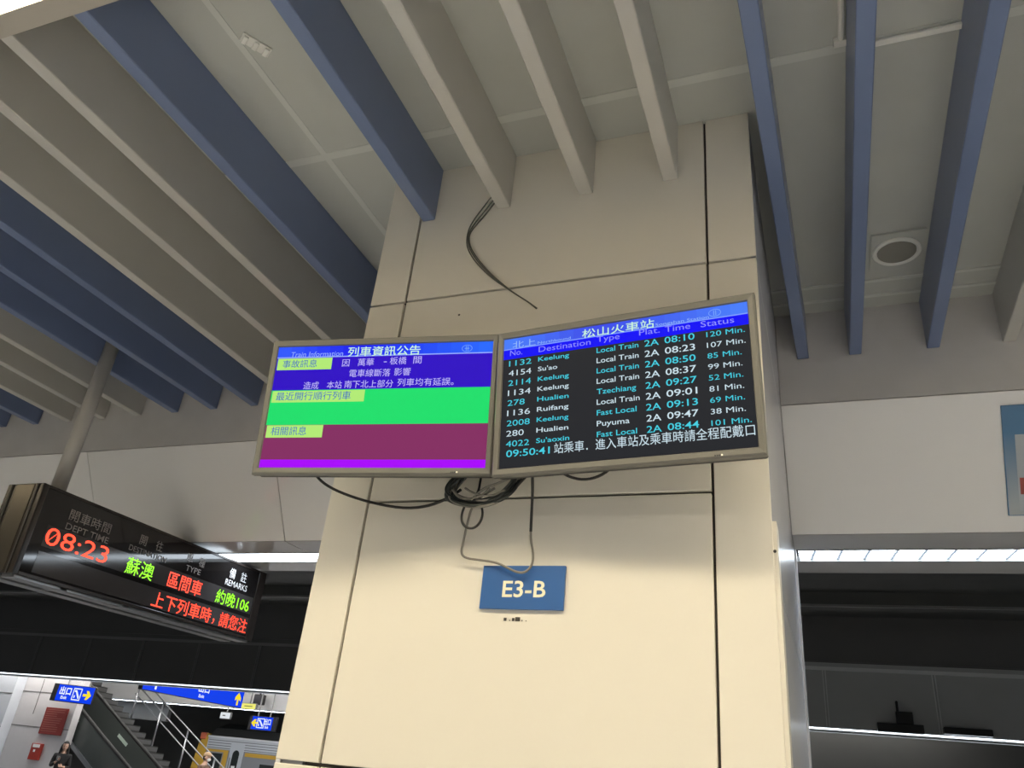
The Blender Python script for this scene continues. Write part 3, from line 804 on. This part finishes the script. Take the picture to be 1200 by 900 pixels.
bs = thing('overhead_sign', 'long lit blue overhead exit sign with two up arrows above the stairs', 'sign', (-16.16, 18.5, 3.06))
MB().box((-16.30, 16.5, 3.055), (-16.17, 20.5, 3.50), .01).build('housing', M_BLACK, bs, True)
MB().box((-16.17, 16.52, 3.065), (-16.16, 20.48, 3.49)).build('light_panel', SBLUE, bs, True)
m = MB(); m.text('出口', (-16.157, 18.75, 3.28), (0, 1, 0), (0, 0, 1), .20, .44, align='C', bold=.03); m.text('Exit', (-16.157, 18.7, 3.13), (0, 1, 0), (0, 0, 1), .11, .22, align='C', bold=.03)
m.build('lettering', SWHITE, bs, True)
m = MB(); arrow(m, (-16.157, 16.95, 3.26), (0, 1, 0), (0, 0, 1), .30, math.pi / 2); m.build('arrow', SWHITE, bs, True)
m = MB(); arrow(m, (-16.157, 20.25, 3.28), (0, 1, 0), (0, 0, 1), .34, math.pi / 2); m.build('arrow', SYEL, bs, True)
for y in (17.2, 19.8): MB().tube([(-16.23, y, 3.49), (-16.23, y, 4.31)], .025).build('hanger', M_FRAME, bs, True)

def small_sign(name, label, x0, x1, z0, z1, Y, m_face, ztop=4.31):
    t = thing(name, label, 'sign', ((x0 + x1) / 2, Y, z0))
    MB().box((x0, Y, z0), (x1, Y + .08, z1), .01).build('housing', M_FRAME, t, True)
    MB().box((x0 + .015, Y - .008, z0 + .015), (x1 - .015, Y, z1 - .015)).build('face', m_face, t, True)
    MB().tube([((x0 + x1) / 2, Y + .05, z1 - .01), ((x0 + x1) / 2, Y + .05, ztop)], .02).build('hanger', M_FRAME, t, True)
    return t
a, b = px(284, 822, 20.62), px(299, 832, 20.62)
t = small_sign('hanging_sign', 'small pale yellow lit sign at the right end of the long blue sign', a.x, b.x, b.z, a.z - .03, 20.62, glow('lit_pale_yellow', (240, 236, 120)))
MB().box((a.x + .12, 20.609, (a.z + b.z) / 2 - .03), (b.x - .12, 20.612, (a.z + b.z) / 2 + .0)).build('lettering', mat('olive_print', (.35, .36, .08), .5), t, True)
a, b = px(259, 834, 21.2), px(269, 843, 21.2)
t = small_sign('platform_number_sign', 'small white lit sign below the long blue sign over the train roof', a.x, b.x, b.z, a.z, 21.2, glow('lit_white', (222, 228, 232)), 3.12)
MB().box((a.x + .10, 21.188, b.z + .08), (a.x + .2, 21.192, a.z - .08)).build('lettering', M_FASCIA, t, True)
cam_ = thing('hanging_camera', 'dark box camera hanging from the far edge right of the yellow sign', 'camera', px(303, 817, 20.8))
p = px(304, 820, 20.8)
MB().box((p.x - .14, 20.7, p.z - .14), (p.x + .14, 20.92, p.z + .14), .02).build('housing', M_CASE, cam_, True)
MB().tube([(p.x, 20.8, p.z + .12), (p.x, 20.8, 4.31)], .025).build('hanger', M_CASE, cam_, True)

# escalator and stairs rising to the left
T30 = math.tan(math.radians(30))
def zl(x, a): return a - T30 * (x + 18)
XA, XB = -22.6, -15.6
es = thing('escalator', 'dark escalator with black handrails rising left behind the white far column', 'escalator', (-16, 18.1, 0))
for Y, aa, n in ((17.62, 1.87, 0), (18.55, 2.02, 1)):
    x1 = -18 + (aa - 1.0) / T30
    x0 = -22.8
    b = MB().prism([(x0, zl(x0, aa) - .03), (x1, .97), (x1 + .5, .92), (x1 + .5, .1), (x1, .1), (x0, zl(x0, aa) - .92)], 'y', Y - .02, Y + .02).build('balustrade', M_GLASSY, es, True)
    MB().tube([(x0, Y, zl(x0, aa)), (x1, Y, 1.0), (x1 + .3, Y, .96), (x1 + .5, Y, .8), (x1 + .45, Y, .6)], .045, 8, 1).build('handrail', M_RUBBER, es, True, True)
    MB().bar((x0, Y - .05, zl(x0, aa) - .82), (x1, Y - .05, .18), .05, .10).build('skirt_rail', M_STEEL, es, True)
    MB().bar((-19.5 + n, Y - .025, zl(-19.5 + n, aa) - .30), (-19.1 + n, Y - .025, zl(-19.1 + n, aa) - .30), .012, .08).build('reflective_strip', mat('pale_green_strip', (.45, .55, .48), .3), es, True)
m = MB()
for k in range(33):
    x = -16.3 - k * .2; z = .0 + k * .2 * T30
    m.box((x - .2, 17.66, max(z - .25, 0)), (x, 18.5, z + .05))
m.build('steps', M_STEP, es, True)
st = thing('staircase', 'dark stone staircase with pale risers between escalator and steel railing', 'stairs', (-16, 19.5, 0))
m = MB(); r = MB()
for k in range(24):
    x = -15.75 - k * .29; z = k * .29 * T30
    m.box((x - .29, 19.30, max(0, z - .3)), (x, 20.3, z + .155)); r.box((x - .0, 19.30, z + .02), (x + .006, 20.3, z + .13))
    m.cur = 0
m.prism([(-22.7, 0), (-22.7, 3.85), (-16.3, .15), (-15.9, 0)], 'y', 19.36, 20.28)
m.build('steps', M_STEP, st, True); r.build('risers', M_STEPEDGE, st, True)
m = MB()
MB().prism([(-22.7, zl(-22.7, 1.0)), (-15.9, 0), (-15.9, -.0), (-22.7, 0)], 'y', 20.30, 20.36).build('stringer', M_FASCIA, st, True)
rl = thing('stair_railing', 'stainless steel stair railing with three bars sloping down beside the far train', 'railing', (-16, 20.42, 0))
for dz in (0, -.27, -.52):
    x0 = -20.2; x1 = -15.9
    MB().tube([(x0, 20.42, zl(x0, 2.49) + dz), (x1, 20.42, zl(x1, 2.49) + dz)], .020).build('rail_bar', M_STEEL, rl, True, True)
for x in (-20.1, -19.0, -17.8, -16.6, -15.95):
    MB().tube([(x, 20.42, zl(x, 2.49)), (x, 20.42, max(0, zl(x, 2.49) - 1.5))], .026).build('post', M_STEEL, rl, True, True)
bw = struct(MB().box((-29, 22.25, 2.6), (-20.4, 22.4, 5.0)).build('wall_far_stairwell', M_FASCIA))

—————

> WORK REQUIRED
Which lines include "from"? Copy each of them out.

> RESULT FOR THIS TASK
The Blender Python script for this scene continues. Write part 3, from line 804 on. This part finishes the script. Take the picture to be 1200 by 900 pixels.
cam_ = thing('hanging_camera', 'dark box camera hanging from the far edge right of the yellow sign', 'camera', px(303, 817, 20.8))